When members of the Illinois Conservative Union sought access to Illinois’ voter list, however, they were told they must view the database one record at a time, on a single computer screen, during “normal business hours,” at the State Board of Elections office in Springfield, Illinois, which is 200 miles from where they live. There are over 8 million voter registrations in Illinois. Judicial Watch argued that Illinois’ arbitrary restrictions “make a mockery” of federal law, “as much as a requirement that Plaintiffs wear blindfolds.”

In 2021, Judge Ellis ruled on a motion in the case that, “Plaintiffs have plausibly alleged that” Illinois law “conflicts with” and “and frustrates the NVRA’s purpose of providing voter information to the public to help ensure the accuracy and currency of voter registration rolls.” She also allowed a claim to proceed under the Equal Protection Clause of the Fourteenth Amendment, on the ground that political committees in Illinois can access copies of the voter registration database while ordinary citizens cannot. The claims were made against Illinois’ chief state elections official, Bernadette Matthews, the Acting Executive Director of the Illinois State Board of Elections.

A forthcoming Judicial Watch study, based on recent census data and information Illinois reported to the federal Election Assistance Commission, reveals that 14% of Illinois’ counties have more registered voters than citizens over 18, while Illinois as a whole has close to 800,000 inactive registrants.

As several federal courts have recognized, the public records provisions of the National Voter Registration Act were intended to enhance the ability of private groups to monitor whether states are removing ineligible voters from their voter rolls. In April 2020, a federal court in Maryland noted that organizations “such as Judicial Watch” have “the resources and expertise that few individuals can marshal. By excluding these organizations from access to voter registration lists,” the purpose of the federal law is undermined. That court ordered Maryland to produce complete voter registration records requested by Judicial Watch.

“Clean voter rolls mean cleaner elections. This is a victory for all legal voters in Illinois. Voters will now have the transparency that federal law requires in order to ensure elections in Illinois are more honest and cleaner,” Judicial Watch President Tom Fitton said.

(In May 2022, Judicial Watch sued Illinois on behalf of Congressman Mike Bost and two other registered Illinois voters to stop state election officials from extending Election Day for 14 days beyond the date established by federal law. This litigation is ongoing.)

Judicial Watch is a national leader in voting integrity and voting rights. As part of its work, Judicial Watch assembled a team of highly experienced voting rights attorneys who stopped discriminatory elections in Hawaii, and cleaned up voter rolls in California, Ohio, Indiana, and Kentucky, among other achievements.

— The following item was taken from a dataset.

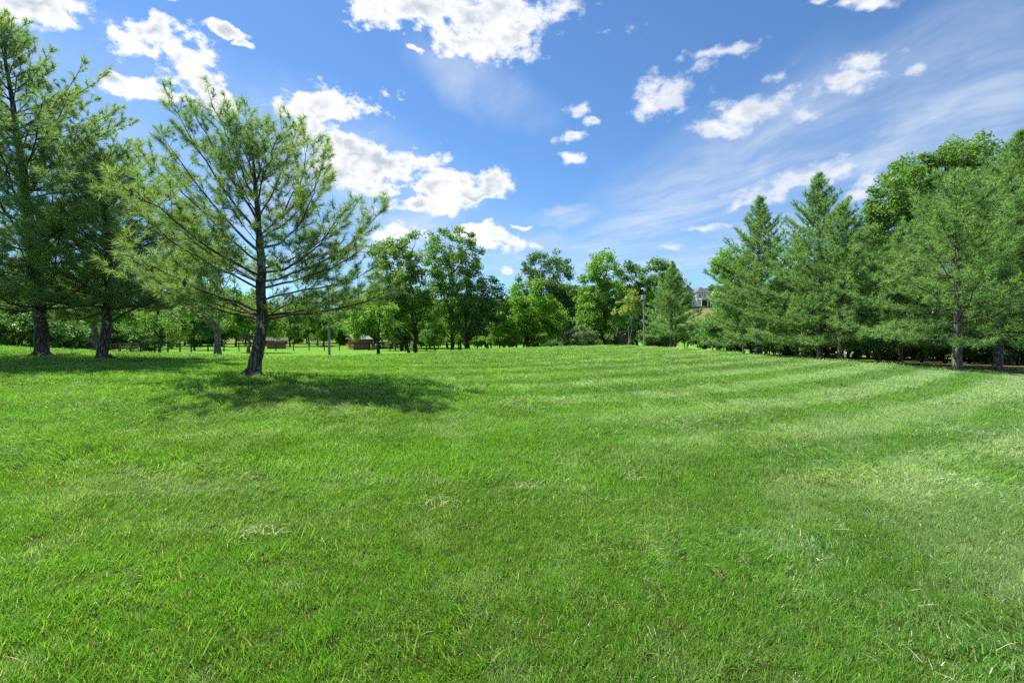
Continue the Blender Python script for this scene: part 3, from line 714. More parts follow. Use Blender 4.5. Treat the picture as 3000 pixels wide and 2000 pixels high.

Robert Popper, a Judicial Watch senior attorney, leads its election law program. Popper was previously in the Voting Section of the Civil Rights Division of the Justice Department, where he managed voting rights investigations, litigations, consent decrees, and settlements in dozens of states.

In April 2023, Pennsylvania settled with Judicial Watch and admitted in court filings that it removed 178,258 ineligible registrations in response to communications from Judicial Watch. The settlement commits Pennsylvania and five of its counties to extensive public reporting of statistics regarding their ongoing voter roll clean-up efforts for the next five years.

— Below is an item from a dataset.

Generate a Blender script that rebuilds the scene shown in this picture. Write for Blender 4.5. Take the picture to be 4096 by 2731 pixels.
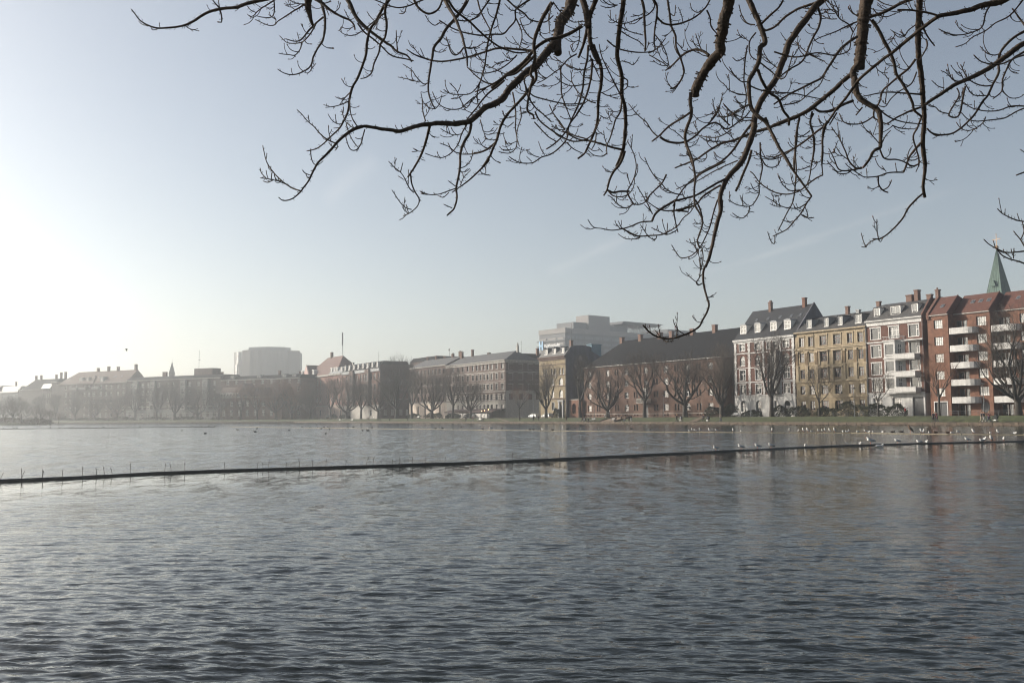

In March 2023, Colorado agreed to settle a Judicial Watch NVRA lawsuit alleging that Colorado failed to remove ineligible voters from its rolls. The settlement agreement requires Colorado to provide Judicial Watch with the most recent voter roll data for each Colorado county each year for six years.

In February 2023, Los Angeles County confirmed removal of 1,207,613 ineligible voters from its rolls since last year, under the terms of a settlement agreement in a federal lawsuit Judicial Watch filed in 2017.

Judicial Watch settled a federal election integrity lawsuit against New York City after the city removed 441,083 ineligible names from the voter rolls and promised to take reasonable steps going forward to clean its voter registration lists.

Kentucky also removed hundreds of thousands of old registrations after it entered into a consent decree to end another Judicial Watch lawsuit.

In February 2022, Judicial Watch settled a voter roll clean-up lawsuit against North Carolina and two of its counties after North Carolina removed over 430,000 inactive registrations from its voter rolls.

In March 2022, a Maryland court ruled in favor of Judicial Watch’s challenge to the Democratic state legislature’s “extreme” congressional gerrymander.

Judicial Watch was assisted by attorney Stephen F. Boulton of Peraica & Associates, LTD.